Je ne dis pas que ce fut facile et que c'est venu comme ça. J'ai passé des heures et des heures à me retenir, à tout contrôler pour qu'elle ne sabote pas tout le travail effectué, j'ai sangloté car ça ne fonctionnait pas toutes les fois. Mais l'on s'habitue à tout, même aux bonnes habitudes. Alors voilà.
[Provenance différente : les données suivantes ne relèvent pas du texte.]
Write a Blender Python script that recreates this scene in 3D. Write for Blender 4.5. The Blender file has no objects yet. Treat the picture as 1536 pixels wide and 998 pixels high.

Je sais que j’ai réussi à rénover cet intérieur de moi que je n’appréciais pas. Le mur s’est rétabli, j’ai ajouté du ciment et les pierres qu’il manquait. La colère a été remplacée par un silence quand elle m’anime. Je préfère me taire et aller marcher plutôt que de la laisser s’exprimer. Je sais qu’elle n’apportera rien de bon dans ces instants-là. Il faut parfois répondre silencieusement lorsque l’on nous blesse, et c’est ce que j’ai choisi. Le silence quand on se moque de moi. Le silence quand on me juge. Le silence quand on me blesse. Le silence quand on me regarde méchamment. Ce silence n’est pas intériorisé, il sera extériorisé plus tard dans des écrits, cachés dans mon ordinateur, ceux que seul mon cœur peut lire. Et ça fait des textes que j’apprécie de relire, parce que j’observe que j’ai grandi. La colère n’est plus une ennemie, elle est assise à côté de moi, mais elle n’atteint plus les pensées. Apprivoisée, je la regarde depuis sa cage dorée. Je ne lui ouvrirai pas les portes, je n’ai plus besoin de la solution de facilité pour me sentir exister.